Does Solaris matter?
Seriously, back in the boom when I did nothing but live in SSH sessions Solaris mattered. It mattered hell of a lot. Unless you were a Telco (Usually HP-UX) or a TruBlu shop (The term I use to refer to wall to wall IBM environments, so we're talking AIX in this case) any organization above a specific size was probably a Solaris shop. Solaris 2.6/7 and Windows NT being the foundation for many companies during the dot com era.

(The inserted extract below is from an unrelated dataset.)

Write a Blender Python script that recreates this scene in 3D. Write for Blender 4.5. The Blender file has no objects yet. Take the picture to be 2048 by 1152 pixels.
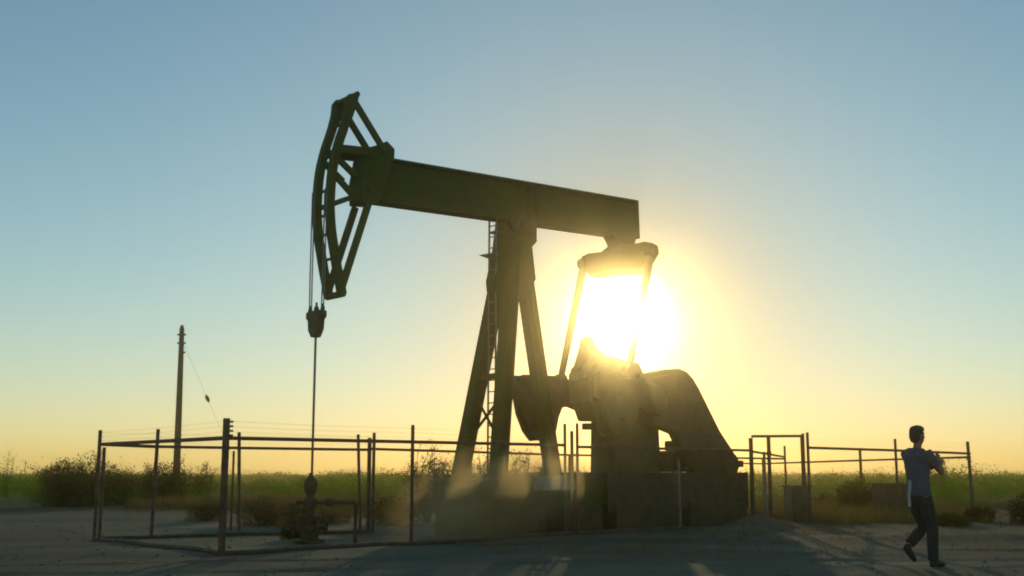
import bpy, bmesh, math, random
import numpy as np
from mathutils import Vector, Matrix

C = bpy.context.scene
COL = C.collection
random.seed(7)
RNG = np.random.default_rng(7)

# ------------------------------------------------------------------ camera
F = 2300.0                       # focal length in photo pixels (2048 wide)
CAMH = 1.2
PITCH = math.atan(374.0 / F)
cam_d = bpy.data.cameras.new('camera')
cam = bpy.data.objects.new('camera', cam_d)
COL.objects.link(cam)
cam.location = (0, 0, CAMH)
cam.rotation_euler = (math.radians(90) + PITCH, 0, 0)
cam_d.sensor_width = 36.0
cam_d.lens = 36.0 * F / 2048.0
cam_d.clip_start = 0.1
cam_d.clip_end = 20000
C.camera = cam


def ray(px, py):
    a = (px - 1024.0) / F
    b = (576.0 - py) / F
    cp, sp = math.cos(PITCH), math.sin(PITCH)
    return Vector((a, cp - b * sp, sp + b * cp))


def at(px, py, Y):
    r = ray(px, py)
    t = Y / r.y
    return Vector((r.x * t, Y, CAMH + r.z * t))


# ------------------------------------------------------------------ light
sr = ray(1243, 632).normalized()
SUN_EL = math.asin(sr.z)
SUN_AZ = math.atan2(sr.x, sr.y)          # clockwise from +Y
world = bpy.data.worlds.new('World')
C.world = world
world.use_nodes = True
nt = world.node_tree
nt.nodes.clear()
N = nt.nodes.new
sky = N('ShaderNodeTexSky')
sky.sky_type = 'NISHITA'
sky.sun_disc = False
sky.sun_elevation = SUN_EL
sky.sun_rotation = SUN_AZ
sky.altitude = 300
sky.air_density = 1.0
sky.dust_density = 0.04
sky.ozone_density = 1.6
# soft shoulder per channel, as the camera's own response gives the bright sky near the sun
sep = N('ShaderNodeSeparateColor'); nt.links.new(sky.outputs[0], sep.inputs[0])
cmb = N('ShaderNodeCombineColor')


def shoulder(sock, a, b):
    pw = N('ShaderNodeMath'); pw.operation = 'POWER'; pw.inputs[1].default_value = 1.2
    nt.links.new(sock, pw.inputs[0]); sock = pw.outputs[0]
    m = N('ShaderNodeMath'); m.operation = 'MULTIPLY'; m.inputs[1].default_value = a
    nt.links.new(sock, m.inputs[0])
    d = N('ShaderNodeMath'); d.operation = 'MULTIPLY_ADD'; d.inputs[1].default_value = b; d.inputs[2].default_value = 1.0
    nt.links.new(sock, d.inputs[0])
    q = N('ShaderNodeMath'); q.operation = 'DIVIDE'
    nt.links.new(m.outputs[0], q.inputs[0]); nt.links.new(d.outputs[0], q.inputs[1])
    return q.outputs[0]


nt.links.new(shoulder(sep.outputs[0], 1.62, 0.053), cmb.inputs[0])
gq = shoulder(sep.outputs[1], 1.83, 0.061)
gm1 = N('ShaderNodeMath'); gm1.operation = 'MULTIPLY_ADD'; gm1.inputs[1].default_value = 0.018; gm1.inputs[2].default_value = 1.0
nt.links.new(sep.outputs[0], gm1.inputs[0])
gd1 = N('ShaderNodeMath'); gd1.operation = 'DIVIDE'; nt.links.new(gq, gd1.inputs[0]); nt.links.new(gm1.outputs[0], gd1.inputs[1])
nt.links.new(gd1.outputs[0], cmb.inputs[1])
bq = shoulder(sep.outputs[2], 1.68, 0.049)
dd = N('ShaderNodeMath'); dd.operation = 'MULTIPLY_ADD'; dd.inputs[1].default_value = 0.035; dd.inputs[2].default_value = 1.0
nt.links.new(sep.outputs[0], dd.inputs[0])
bd = N('ShaderNodeMath'); bd.operation = 'DIVIDE'; nt.links.new(bq, bd.inputs[0]); nt.links.new(dd.outputs[0], bd.inputs[1])
nt.links.new(bd.outputs[0], cmb.inputs[2])
# aureole of bright sky immediately round the low sun
tc = N('ShaderNodeTexCoord')
nrm = N('ShaderNodeVectorMath'); nrm.operation = 'NORMALIZE'
nt.links.new(tc.outputs['Generated'], nrm.inputs[0])
dot = N('ShaderNodeVectorMath'); dot.operation = 'DOT_PRODUCT'
dot.inputs[1].default_value = sr
nt.links.new(nrm.outputs[0], dot.inputs[0])
ac = N('ShaderNodeMath'); ac.operation = 'ARCCOSINE'; ac.use_clamp = False
nt.links.new(dot.outputs['Value'], ac.inputs[0])


def lobe(width_deg, power):
    d = N('ShaderNodeMath'); d.operation = 'DIVIDE'; d.inputs[1].default_value = math.radians(width_deg)
    nt.links.new(ac.outputs[0], d.inputs[0])
    p = N('ShaderNodeMath'); p.operation = 'POWER'; p.inputs[1].default_value = power
    nt.links.new(d.outputs[0], p.inputs[0])
    m = N('ShaderNodeMath'); m.operation = 'MULTIPLY'; m.inputs[1].default_value = -1
    nt.links.new(p.outputs[0], m.inputs[0])
    e = N('ShaderNodeMath'); e.operation = 'EXPONENT'
    nt.links.new(m.outputs[0], e.inputs[0])
    return e.outputs[0]


def scaled(col, k, fac):
    m = N('ShaderNodeVectorMath'); m.operation = 'SCALE'
    m.inputs[0].default_value = (col[0] * k, col[1] * k, col[2] * k)
    nt.links.new(fac, m.inputs['Scale'])
    return m.outputs[0]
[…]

Post crash we have Sun hyping ZFS as well as considering slapping the GPL onto OpenSolaris, and yet I still see more people throwing out Solaris than adopting it. Indeed even I have stopped replacing Solaris instances when systems are retired, I just throw the workload into a Virtual Machine or onto a physical x86 host running Windows or Linux.

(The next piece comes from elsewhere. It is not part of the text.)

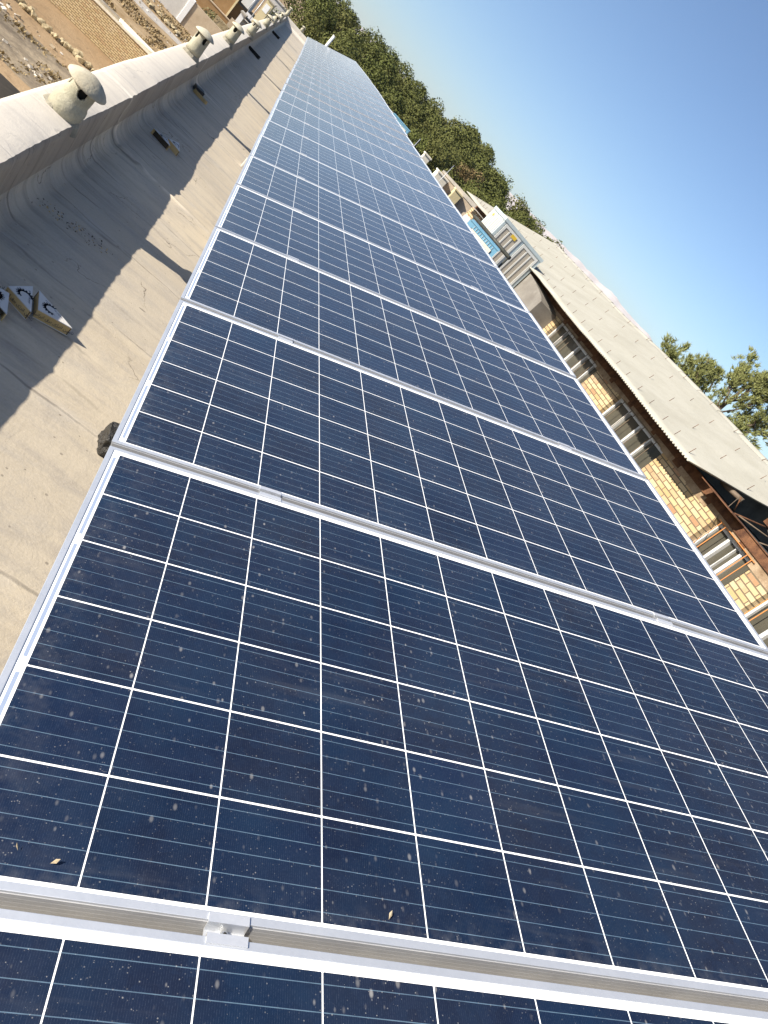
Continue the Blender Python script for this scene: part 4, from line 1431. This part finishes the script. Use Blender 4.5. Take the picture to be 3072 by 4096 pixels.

As for ZFS well some folks think it's the universe in a file system/volume manager combo, and I'm sure Symantec have been taking a long hard look at VxFS and planning a ZFS counter punch, but if you're a Windows or Linux shop chances are none of that will matter and you'll just run what's native. Be it NTFS or EXT3/EXT4
Perhaps ZFS is a bit too Star Trek for it's own good? For the most part people don't usually rush to jump from well understood technology to new technology. The higher the stakes the greater the resistance to change.